On Wed, Apr 3, 2013 at 1:04 PM, Nick Cox <njcoxstata@gmail.com> wrote:
> My intentions are to help you think about what you are doing.
>
> I don't think I can advise at all on what's a realistic data
> generation process for your data and therefore I don't have extra
> suggestions for your analyses. Quite apart from anything else, I don't
> think you have said anything much about the data and what underlies
> them, but I've seen enough to know that I am not working on similar
> data.
>
> It is difficult to keep track of the various models that you have
> tried, including -logit-, -xtlogit-, -clogit- and perhaps others.
> Ideally, you should not be trying  for whatever will fit, but choosing
> a model because the associated generation process matches your data
> and the problem.
>
> I am asking what are you assuming about the dependence structure of
> your data within panels, and your answer implies to me that you
> haven't thought about it and/or are not aware of the associated
> statistical issues. (Econometric issues, if you prefer.) By choosing
> -xtlogit, fe- you make one set of choices that way, but as the help
> for -xtlogit- explains, other choices allow differing assumptions
> about correlation structure.
>
> Nick
>
> On 3 April 2013 11:38, Tom <tommedema@gmail.com> wrote:
>> "Your various models all
>> appear to be implying that there is no dependence other than implied
>> by the panel structure, that is to say that prices at successive dates
>> for the same panel are mutually independent, which seems a very strong
>> assumption to me."
>>
>> This is not my intention.
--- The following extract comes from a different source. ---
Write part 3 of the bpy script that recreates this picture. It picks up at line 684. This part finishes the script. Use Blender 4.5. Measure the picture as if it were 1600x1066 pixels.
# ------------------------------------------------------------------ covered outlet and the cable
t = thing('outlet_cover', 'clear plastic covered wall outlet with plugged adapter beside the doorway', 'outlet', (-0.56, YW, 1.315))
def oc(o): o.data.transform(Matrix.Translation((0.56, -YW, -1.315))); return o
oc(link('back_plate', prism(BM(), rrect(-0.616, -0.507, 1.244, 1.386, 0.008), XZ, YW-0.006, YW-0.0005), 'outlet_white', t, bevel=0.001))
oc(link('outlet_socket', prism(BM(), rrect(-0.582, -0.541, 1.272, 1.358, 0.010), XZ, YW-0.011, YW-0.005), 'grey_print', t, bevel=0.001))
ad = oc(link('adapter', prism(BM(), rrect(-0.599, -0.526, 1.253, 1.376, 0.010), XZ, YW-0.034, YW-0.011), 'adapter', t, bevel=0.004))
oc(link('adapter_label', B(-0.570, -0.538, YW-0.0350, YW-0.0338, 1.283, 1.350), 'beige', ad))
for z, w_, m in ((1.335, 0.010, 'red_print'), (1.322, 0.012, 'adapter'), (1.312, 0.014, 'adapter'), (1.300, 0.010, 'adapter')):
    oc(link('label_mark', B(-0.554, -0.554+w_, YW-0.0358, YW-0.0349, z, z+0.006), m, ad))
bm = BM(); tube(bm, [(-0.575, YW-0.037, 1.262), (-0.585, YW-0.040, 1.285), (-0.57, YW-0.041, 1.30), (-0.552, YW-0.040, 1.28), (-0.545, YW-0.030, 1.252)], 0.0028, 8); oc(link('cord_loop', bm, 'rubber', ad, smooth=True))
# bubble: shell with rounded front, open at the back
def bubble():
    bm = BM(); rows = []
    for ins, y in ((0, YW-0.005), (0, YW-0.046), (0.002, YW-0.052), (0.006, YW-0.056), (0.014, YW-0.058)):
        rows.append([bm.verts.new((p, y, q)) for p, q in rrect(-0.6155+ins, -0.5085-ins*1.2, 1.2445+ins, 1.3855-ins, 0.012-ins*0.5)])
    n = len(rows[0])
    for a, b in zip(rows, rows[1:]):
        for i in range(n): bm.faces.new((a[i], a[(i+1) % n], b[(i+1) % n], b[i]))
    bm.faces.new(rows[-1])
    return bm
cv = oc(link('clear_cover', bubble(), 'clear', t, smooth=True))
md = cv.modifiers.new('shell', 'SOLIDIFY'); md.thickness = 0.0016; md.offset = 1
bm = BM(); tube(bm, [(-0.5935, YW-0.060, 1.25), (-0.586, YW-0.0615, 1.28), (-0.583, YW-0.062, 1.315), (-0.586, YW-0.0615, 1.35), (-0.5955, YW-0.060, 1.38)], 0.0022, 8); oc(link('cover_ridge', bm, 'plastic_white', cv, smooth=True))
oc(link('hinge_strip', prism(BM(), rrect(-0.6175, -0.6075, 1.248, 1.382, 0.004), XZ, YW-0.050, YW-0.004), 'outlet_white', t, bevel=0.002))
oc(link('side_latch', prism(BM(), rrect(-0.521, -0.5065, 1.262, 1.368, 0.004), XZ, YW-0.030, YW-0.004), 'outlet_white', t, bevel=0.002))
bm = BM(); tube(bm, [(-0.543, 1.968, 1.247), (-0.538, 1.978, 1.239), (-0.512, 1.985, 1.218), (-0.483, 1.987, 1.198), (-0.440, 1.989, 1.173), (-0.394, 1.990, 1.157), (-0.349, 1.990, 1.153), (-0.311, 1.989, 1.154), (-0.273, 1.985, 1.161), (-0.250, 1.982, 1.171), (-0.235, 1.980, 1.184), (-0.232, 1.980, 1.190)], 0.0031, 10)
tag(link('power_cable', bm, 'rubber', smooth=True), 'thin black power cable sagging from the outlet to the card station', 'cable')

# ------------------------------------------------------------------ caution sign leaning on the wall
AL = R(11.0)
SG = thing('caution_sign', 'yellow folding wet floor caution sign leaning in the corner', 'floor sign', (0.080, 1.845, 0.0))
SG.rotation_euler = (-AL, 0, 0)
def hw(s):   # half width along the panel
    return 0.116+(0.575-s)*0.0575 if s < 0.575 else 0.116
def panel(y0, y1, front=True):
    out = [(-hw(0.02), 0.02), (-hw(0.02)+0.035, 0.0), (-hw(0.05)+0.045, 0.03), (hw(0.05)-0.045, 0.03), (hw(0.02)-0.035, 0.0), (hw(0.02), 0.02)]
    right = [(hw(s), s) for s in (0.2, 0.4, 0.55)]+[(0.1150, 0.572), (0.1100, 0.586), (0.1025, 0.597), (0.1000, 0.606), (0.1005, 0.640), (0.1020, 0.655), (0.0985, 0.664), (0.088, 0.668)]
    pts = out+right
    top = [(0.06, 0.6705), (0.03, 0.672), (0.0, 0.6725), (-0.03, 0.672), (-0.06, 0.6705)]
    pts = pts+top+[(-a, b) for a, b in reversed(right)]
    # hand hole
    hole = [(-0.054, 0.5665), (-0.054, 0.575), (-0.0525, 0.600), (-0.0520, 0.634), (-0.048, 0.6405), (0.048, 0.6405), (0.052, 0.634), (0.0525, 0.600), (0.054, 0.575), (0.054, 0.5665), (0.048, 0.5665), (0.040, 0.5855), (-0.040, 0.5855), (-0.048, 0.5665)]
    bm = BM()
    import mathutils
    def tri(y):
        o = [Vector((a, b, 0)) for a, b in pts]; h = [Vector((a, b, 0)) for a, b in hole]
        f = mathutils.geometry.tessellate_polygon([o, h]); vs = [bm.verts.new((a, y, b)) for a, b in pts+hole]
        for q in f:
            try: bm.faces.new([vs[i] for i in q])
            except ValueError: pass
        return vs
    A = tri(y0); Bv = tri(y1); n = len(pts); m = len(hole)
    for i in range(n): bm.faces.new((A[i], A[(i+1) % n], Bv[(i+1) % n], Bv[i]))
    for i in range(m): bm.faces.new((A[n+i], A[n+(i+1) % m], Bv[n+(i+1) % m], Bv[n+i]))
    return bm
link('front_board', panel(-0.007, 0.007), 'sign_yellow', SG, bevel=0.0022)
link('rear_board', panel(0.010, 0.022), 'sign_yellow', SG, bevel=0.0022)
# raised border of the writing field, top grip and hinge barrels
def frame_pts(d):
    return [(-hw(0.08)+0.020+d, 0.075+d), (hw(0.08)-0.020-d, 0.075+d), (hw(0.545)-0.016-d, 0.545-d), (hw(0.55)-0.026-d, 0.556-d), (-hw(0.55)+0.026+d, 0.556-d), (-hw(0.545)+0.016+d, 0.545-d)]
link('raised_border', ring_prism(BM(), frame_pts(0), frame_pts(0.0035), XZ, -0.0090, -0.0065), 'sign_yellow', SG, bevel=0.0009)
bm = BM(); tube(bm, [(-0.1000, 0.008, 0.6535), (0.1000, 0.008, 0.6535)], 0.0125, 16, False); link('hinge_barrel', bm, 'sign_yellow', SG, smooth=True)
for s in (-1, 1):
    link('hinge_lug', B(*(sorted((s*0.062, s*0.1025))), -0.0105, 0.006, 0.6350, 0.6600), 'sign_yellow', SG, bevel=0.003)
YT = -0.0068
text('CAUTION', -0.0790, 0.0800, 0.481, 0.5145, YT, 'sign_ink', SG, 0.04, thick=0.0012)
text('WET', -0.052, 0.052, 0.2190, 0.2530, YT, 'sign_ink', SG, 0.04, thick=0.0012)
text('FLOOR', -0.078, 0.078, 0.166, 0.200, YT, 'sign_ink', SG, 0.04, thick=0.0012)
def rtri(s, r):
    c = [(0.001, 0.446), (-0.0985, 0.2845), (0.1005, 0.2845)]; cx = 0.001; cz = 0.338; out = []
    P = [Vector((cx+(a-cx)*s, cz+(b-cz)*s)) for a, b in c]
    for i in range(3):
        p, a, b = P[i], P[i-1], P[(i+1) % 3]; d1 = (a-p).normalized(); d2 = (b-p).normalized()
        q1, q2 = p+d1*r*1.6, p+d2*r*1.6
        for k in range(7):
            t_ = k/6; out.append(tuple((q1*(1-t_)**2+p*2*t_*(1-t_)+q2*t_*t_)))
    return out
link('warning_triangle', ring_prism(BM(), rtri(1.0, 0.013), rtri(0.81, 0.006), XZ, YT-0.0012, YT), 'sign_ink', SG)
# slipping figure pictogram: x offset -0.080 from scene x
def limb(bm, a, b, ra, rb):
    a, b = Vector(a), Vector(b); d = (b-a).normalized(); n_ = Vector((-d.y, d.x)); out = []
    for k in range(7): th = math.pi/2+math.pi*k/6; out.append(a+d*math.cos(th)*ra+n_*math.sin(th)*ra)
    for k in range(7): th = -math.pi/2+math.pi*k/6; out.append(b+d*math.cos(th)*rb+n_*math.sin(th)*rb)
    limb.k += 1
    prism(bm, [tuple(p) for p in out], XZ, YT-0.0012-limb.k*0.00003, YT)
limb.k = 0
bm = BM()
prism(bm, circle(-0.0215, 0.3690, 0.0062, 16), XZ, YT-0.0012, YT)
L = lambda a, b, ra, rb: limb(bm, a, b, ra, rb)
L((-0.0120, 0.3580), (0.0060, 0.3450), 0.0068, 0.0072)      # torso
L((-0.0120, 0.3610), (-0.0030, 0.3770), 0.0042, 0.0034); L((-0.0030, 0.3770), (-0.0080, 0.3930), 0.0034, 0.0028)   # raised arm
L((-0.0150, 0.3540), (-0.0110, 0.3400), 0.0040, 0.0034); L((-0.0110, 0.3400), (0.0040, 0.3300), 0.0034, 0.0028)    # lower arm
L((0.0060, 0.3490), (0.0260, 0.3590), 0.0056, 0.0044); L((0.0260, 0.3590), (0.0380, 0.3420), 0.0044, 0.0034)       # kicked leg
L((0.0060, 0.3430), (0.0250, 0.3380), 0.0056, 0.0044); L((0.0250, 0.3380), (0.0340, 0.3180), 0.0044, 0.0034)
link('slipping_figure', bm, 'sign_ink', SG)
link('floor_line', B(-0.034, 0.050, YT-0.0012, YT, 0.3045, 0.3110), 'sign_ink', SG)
I've set the within-group date for this
>> exact reason. Why do you suspect that I am assuming such independence
>> among dates within the same group?
>>
>> Or mayhaps your intentions will become clear to me if you tell me what
>> you'd suggest me to do. At the moment I'm not quite sure.
>>
>> Thank you. I will use the - character from now on to indicate commands.
>>
>> Tom
>>
>> On Wed, Apr 3, 2013 at 11:46 AM, Nick Cox <njcoxstata@gmail.com> wrote:
>>> I think you are missing my point. Time series have some kind of
>>> dependence structure, unless they happen to be white noise. Ignoring
>>> that dependence won't make it disappear. Your various models all
>>> appear to be implying that there is no dependence other than implied
>>> by the panel structure, that is to say that prices at successive dates
>>> for the same panel are mutually independent, which seems a very strong
>>> assumption to me.
>>>
>>> A tiny point of presentation, yet another covered in the FAQ. Left
>>> ticks around command names such as `tsset` have no special effects on
>>> Statalist; the convention recommended is exemplified by -tsset-.
>>>
>>> Nick
>>>
>>> On 3 April 2013 10:13, Tom <tommedema@gmail.com> wrote:
>>>> Hi Nick,
>>>>
>>>> They are time series. `tsset` returns:
>>>>
>>>> panel variable:  ticker_id (unbalanced)
>>>> time variable:  date, 101 to 532
>>>> delta:  1 unit
>>>>
>>>> Each group has its own continuous time frame, ranging from 101 to 532
>>>> (the first 100 dates have been dropped because they were required to
>>>> create lagged variables).
>>>>
>>>> The only issue that I could possible see arising from time series is
>>>> that the dates are not "synchronised" inbetween groups. With this I
>>>> mean that t == 200 is a different point in time for id == 1 than t ==
>>>> 200 for the group with id == 2.
>>>>
>>>> But I don't think time series are the issue because clogit is not
>>>> using them (it only uses the panel id variable), and it is returning
>>>> exactly the same results as xtlogit.
>>>>
>>>> I was hoping that something obvious would arise from the many log
>>>> files I submitted a couple of posts back :)
>>>>
>>>> Tom
>>>>
>>>>
>>>> On Wed, Apr 3, 2013 at 10:04 AM, Nick Cox <njcoxstata@gmail.com> wrote:
>>>>> As if there weren't enough problems, what is the assumption here about
>>>>> time series structure? I may have missed something in a complicated
>>>>> thread, but the original data look like time series to me.